Tuesday, September 26, 2006

Martin, Bogan & Armstrong

Yesterday's post of Steve Goodman had me singing many of his songs to myself all day long. It also got me to wandering through my vinyl collection for related treasures. I was lost in old vinyl while listening to Goodman's "You Better Get It While You Can" and the subject of today's post became clear.

Carl Martin was retired and living in Chicagoland when Steve Goodman convinced him to get together with his old partners Ted Bogan and Howard Armstrong and join Goodman in the studio. The resulting album, "Jessie's Jig", long one of my favorites, introduced a new generation to a band that had already entertained a few generations.

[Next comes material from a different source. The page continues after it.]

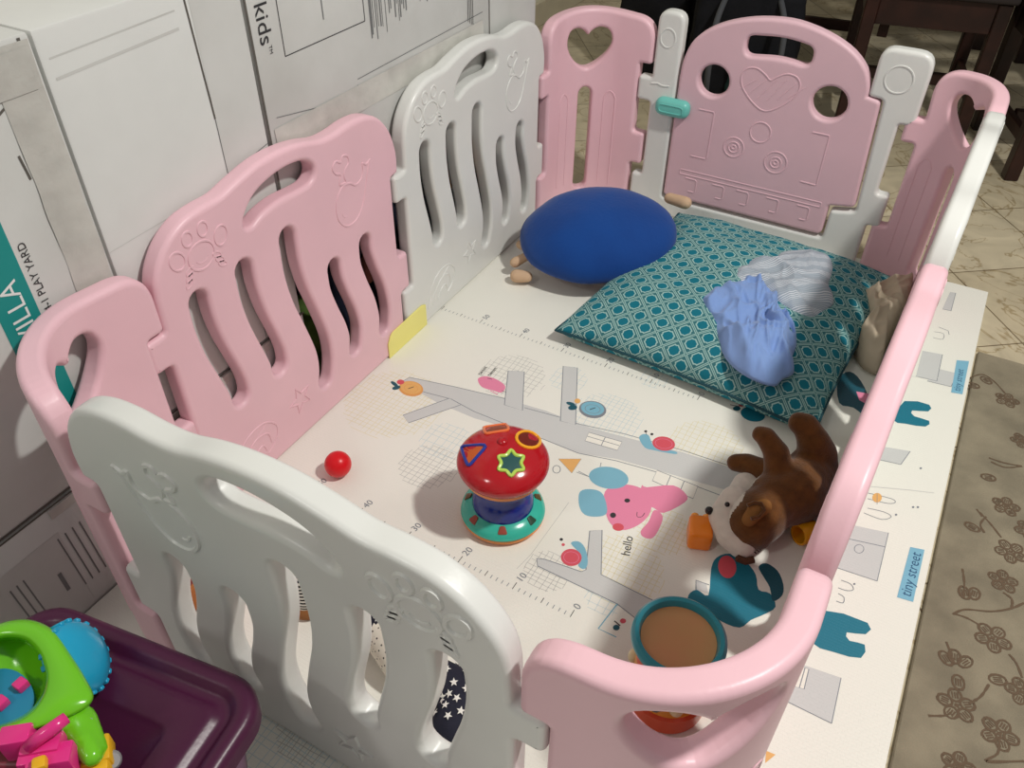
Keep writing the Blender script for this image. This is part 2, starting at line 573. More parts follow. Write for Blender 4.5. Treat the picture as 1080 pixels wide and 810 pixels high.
# teal figures
poly([(747, 628), (750, 600), (756, 588), (770, 584), (786, 592), (797, 606), (800, 622), (812, 626), (818, 640), (806, 648), (792, 654), (780, 662), (760, 655), (745, 642), (727, 640), (726, 628), (735, 622)], TL, 3)
poly([(800, 598), (808, 594), (820, 602), (826, 616), (825, 628), (815, 634), (812, 620), (805, 608)], DT, 3)
poly(ell(767, 598, 9.5, 12, -10), RD)
poly([(734, 622), (747, 626), (745, 616), (734, 612)], G); line([(734, 622), (734, 612), (748, 617)], GL)
poly(ell(650, 662, 3.5, 3), DT); poly(ell(657, 655, 3.2, 2.6), RD); line([(648, 655), (654, 660)], BK, .002)
poly(ell(794, 437, 13, 7.5, 12), TL); poly(ell(777, 431, 4, 2.4), DT); poly(ell(782, 427, 3, 2), RD); line([(770, 427), (780, 429)], BK, .002)
poly([(863, 643), (915, 657), (913, 669), (893, 667), (896, 676), (912, 680), (908, 694), (880, 688), (854, 676)], TL, 2)
poly([(954, 423), (980, 427), (979, 434), (962, 433), (964, 439), (980, 444), (976, 450), (955, 447), (942, 443)], TL, 2)
poly([(884, 400), (896, 392), (908, 402), (918, 425), (915, 440), (900, 430), (885, 425)], DT, 3)
poly([(903, 413), (920, 416), (915, 427), (906, 422)], PK)
poly([(905, 432), (925, 442), (918, 448)], TL)
# grey houses along the right border
def house(P): poly(P, G); line([P[1], P[2]], GL, .0012); line([P[2], P[3]], GL, .0012)
house([(913, 468), (960, 476), (950, 490), (905, 480)])
house([(895, 553), (937, 562), (925, 613), (880, 598)]); line([(893, 568), (934, 577)]); line(ell(906, 579, 5, 4.5), GL, .0012, True)
house([(985, 388), (1010, 394), (1003, 408), (978, 402)])
house([(1002, 308), (1008, 309), (1003, 328), (994, 326)]); line([(985, 350), (995, 352), (994, 358), (984, 356)], GL, .001, n=3)
house([(973, 370), (994, 374), (988, 402), (966, 397)])
house([(843, 700), (887, 715), (877, 763), (830, 740)]); panes([(845, 703), (853, 706), (848, 727), (838, 724)], 2)
line([(915, 520), (940, 526), (944, 530), (936, 531), (915, 526)], GL, .0012, n=3); poly(ell(925, 525, 5, 5), OC); line([(925, 520), (925, 532)], GL, .0008)
line([(915, 536), (932, 540), (940, 545), (930, 548), (911, 541)], GL, .0012, n=3)
line([(887, 612), (897, 616), (900, 622), (893, 623), (884, 620)], GL, .0012, n=3); line([(884, 626), (890, 630), (889, 636), (882, 634)], GL, .0012, n=3)
line([(990, 345), (1000, 349), (1001, 353)], GL, .0012)
poly([(808, 792), (818, 796), (807, 805)], OC)
for p in ((945, 543), (971, 494), (901, 616), (968, 535), (963, 535)): poly(ell(p[0], p[1], 1.3, 1), GL)
line([(905, 512), (960, 517), (985, 520)], G, .0012); line([(930, 395), (1008, 400)], G, .001)
line([(600, 530), (560, 585), (545, 600)], GH, .0008)
# printed labels
def pdir(a, b): return at(*b) - at(*a)
wpoly_pts = [at(959, 577), at(974, 580), at(962, 634), at(946, 630)]
# the two "tiny street" tags at the border
def street(c0, c1, c2, c3, size):
    Q = [at(*c) for c in (c0, c1, c2, c3)]; wpoly(Q, LBL)
    d = (Q[0] - Q[3]).normalized(); e = Vector((-d.y, d.x, 0))
    _z[0] += .000003
    o = Q[2] + d * .006 + e * .005
    text_faces(bm, 'tiny street', (o.x, o.y, _z[0]), d, e, size, LI)
street((960, 577), (975, 580), (963, 635), (946, 630), .023)
street((1009, 380), (1022, 381), (1015, 416), (1003, 414), .0185)
def floor_text(s, a, b, size, mi=BK):
    d = pdir(a, b).normalized(); e = Vector((-d.y, d.x, 0)); o = at(*a)
    _z[0] += .000003
    text_faces(bm, s, (o.x, o.y, _z[0]), d, e, size, mi)
floor_text('hello', (664, 587), (668, 565), .021)
floor_text('hi!', (797, 585), (815, 570), .022)
floor_text('tweet', (507, 396), (517, 384), .0125); floor_text('tweet', (517, 397), (529, 384), .0125)
# measuring rules
def rule(O, side, labels=True):
    m = -0.0094
    dx = Vector((-math.cos(m), -math.sin(m), 0)); dy = Vector((-math.sin(m), math.cos(m), 0)) * side
    _z[0] += 0.000003; _hold[0] = True
    for k in range(0, 61):
        p = Vector((O[0], O[1], 0)) + dx * (.01 * k)
        if p.x < -.5: break
        ln = .014 if k % 10 == 0 else (.010 if k % 5 == 0 else .007)
        ribbon([p, p + dy * ln], .0011, GL if k % 5 else BK)
    _hold[0] = False
    for k in range(0, 7):
        p = Vector((O[0], O[1], 0)) + dx * (.1 * k) + dy * .017
        if p.x < -.48: break
        xd, yd = (Vector((.15, 1, 0)), Vector((-1, .15, 0))) if side > 0 else (Vector((.15, 1, 0)), Vector((-1, .15, 0)))
        q = p + Vector((.006, 0, 0)) + (Vector((0, .0, 0)))
        _z[0] += .000003
        text_faces(bm, str(10 * k), (q.x, q.y, _z[0]), xd, yd, .017, GL)
rule((0.113, -0.268), 1); rule((0.1117, 0.297), 1)
o = obj('play_mat', bm, MM, smooth=False, recalc=False)
tag(o, 'cream printed play mat with grey lanes and pink mouse, under the playpen', 'play mat')

# ------------------------------------------------------------------ carpet
CP = [mat('brown flat woven carpet', (146, 137, 117), .95, 14, .16, .5, 420, spec=.1), mat('brown carpet embroidery', (104, 88, 72), .95, spec=.1, bump=.5, bump_scale=500)]
bm = bmesh.new()
CZ = -.004
box(bm, .575, 1.9, -1.6, .748, FZ, CZ, .002, 1)
def cat(px, py): return at(px, py, CZ)
def cribbon(Q, w):
    Q2 = []
    for i in range(len(Q)): Q2.append(Vector(Q[i]))
    _z[0] = CZ + .0003 + random.random() * .0004
    z = _z[0]
    L, R = [], []
    n = len(Q2)
    for i in range(n):
        d = Q2[min(i + 1, n - 1)] - Q2[max(i - 1, 0)]
        d.z = 0
        if d.length < 1e-9: d = Vector((1, 0, 0))
        d.normalize(); s = Vector((-d.y, d.x, 0)) * (w / 2) * random.uniform(.7, 1.3)
        L.append(bm.verts.new((Q2[i].x + s.x, Q2[i].y + s.y, z))); R.append(bm.verts.new((Q2[i].x - s.x, Q2[i].y - s.y, z)))
    for i in range(n - 1):
        bm.faces.new((R[i], R[i + 1], L[i + 1], L[i])).material_index = 1
def petal(c, ang, r0, r1, wd):
    P = []
    for k in range(13):
        t = 2 * math.pi * k / 12
        a = (r0 + r1) / 2 + math.cos(t) * (r1 - r0) / 2; b_ = math.sin(t) * wd
        P.append(Vector((c.x + a * math.cos(ang) - b_ * math.sin(ang), c.y + a * math.sin(ang) + b_ * math.cos(ang), 0)))
    cribbon(P, .0036)
    for k in (-1, 0, 1):
        m0 = (r0 + r1) / 2
        q = [Vector((c.x + (m0 - (r1 - r0) * .25) * math.cos(ang) - k * wd * .4 * math.sin(ang), c.y + (m0 - (r1 - r0) * .25) * math.sin(ang) + k * wd * .4 * math.cos(ang), 0)),
             Vector((c.x + (m0 + (r1 - r0) * .25) * math.cos(ang) - k * wd * .4 * math.sin(ang), c.y + (m0 + (r1 - r0) * .25) * math.sin(ang) + k * wd * .4 * math.cos(ang), 0))]
        cribbon(q, .002)
def flower(px, py, s=1.0, n=5, a0=0.3):
    c = cat(px, py)
    for k in range(n): petal(c, a0 + k * 2 * math.pi / n, .005 * s, .022 * s, .0075 * s)
    cribbon([c + Vector((-.003, 0, 0)), c + Vector((.003, 0, 0))], .006)
def bud(px, py, ang, s=1.0):
    petal(cat(px, py), ang, 0, .024 * s, .008 * s)
def stem(P):
    Q = catmull([tuple(cat(*p)) for p in P], 5, False)
    cribbon([Vector(q) for q in Q], .0034)
for i, (x, y, s_) in enumerate([(1061, 534, 1), (1066, 582, 1.1), (1058, 613, 1), (1047, 673, 1.15), (1009, 744, 1.15), (1054, 774, 1.1), (1078, 730, 1), (1062, 422, 1.0), (1078, 465, .9), (1011, 809, 1), (1085, 560, 1), (1100, 640, 1.1), (1110, 500, 1), (1120, 740, 1.1)]):
    flower(x, y, s_, 5, .3 + i * .7)
for x, y, a in [(1050, 505, 3.4), (1043, 716, .4), (1033, 560, 2.9), (1019, 632, 1.9), (1026, 632, 1.5), (1007, 700, 1.7), (1003, 702, 2.3), (1012, 702, 1.0), (1010, 712, 4.9), (1045, 405, 2.5), (1033, 408, 3.3)]: bud(x, y, a)
stem([(1045, 487), (1060, 493), (1078, 492)]); stem([(1043, 483), (1058, 488), (1078, 492)]); stem([(1033, 540), (1045, 553), (1056, 567)]); stem([(1030, 537), (1036, 545)])
stem([(1015, 600), (1017, 615), (1016, 630)]); stem([(1005, 648), (1018, 643), (1045, 645), (1066, 642), (1080, 636)]); stem([(1005, 647), (1020, 652), (1034, 660)])
stem([(1058, 625), (1067, 632), (1067, 641)]); stem([(998, 677), (1003, 690), (1006, 700)]); stem([(979, 755), (995, 755), (1003, 752)]); stem([(1043, 722), (1034, 735), (1022, 742)])
stem([(1054, 780), (1052, 795), (1040, 803), (1080, 803)]); stem([(1064, 690), (1072, 700), (1078, 715)]); stem([(1020, 400), (1035, 395), (1048, 402), (1060, 415)]); stem([(1040, 545), (1034, 553), (1038, 562)])
o = obj('carpet', bm, CP, smooth=False, recalc=False)
tag(o, 'brown flat woven carpet with embroidered flowers beside the cream play mat', 'carpet')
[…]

I've posted about Martin, Bogan & Armstrong before but their story deserves a second look. Carl Martin, as Steve Goodman points out, was Born in Big Stone Gap, Virginia. It was in the 1930s that he first joined forces with Bogan and Armstrong. Although they united and reunited many times as The Four Keys (with bass player, Bill Ballinger), The Tennessee Chocolate Drops, and the Wandering Troubadours, Martin Bogan & Armstrong were popular throughout West Virginia, Pennsylvania, Ohio, Indiana, and Michigan. They made their way to Chicago sometime in the 1940s where they recorded some.

The trio played anywhere they could earn a few dollars. They are most often referred to as an excellent example of the African-American string bands of the pre-war era, but they were much more than that. In order to make a living playing music they had to be able to play all of the popular music of the day. They played jazz, pop, country, blues, ragtime, whatever the occasion called for. Carl Martin had even learned to sing in different languages and dialects.

The band stopped playing together in the late 1940s only to be resurrected in 1970. Carl Martin Died in 1979 and Ted Bogan died just a few years ago. Howard Armstrong recorded a CD, "Louie Bluie" (available from Blue Suit Records) in 1995 at the age of 86.

Martin, Bogan & Armstrong recorded three albums during the 1970s. "Barnyard Dance", on Chicago's Flying Fish Records, is one of my all time favorites, unfortunately it is out of print. "That Old Gang of Mine", also on Flying Fish Records (now part of the Rounder Group), has been reissued on CD and is available from Rounder Records. Of course they also recorded an album with Steve Goodman entitled "Jessie's Jig" on Goodman's own Red Pajamas Records, now part of John Prine's Oh Boy! label, and available from Music Fans Direct. Like Steve Goodman's albums, no collection is complete without some Martin, Bogan & Armstrong.

Steve Goodman - You Better Get It While You Can.mp3

Martin, Bogan & Armstrong - Let's Give a Party.mp3

Martin, Bogan & Armstrong - Yes Pappy Yes.mp3


Anonymous Anonymous said...

Just a quick FYI. You may find something you like at:


with albums such as:

Fiddlin' Doc Roberts, Vol. 1 (1925-1928)
American Yodeling 1911-1946
Jimmie Rodgers - T For Texas
Ramblin' Thomas
Music from the Lost Provinces

The last named having the subtitle "Old-time stringbands from Ashe County, North Carolina & vicinity, 1927-1931.


September 27, 2006 5:07 PM  
Blogger Ed said...

That's quite a collection! Thanks for the link.

September 27, 2006 6:20 PM  
Anonymous Anonymous said...

Sorry, forgot and used my initials...name's Bill, back for a visit after a long while.


September 28, 2006 6:47 PM  
Blogger Ed said...

It has been a while , Bill. Glad you've stopped by again. Thanks for the link.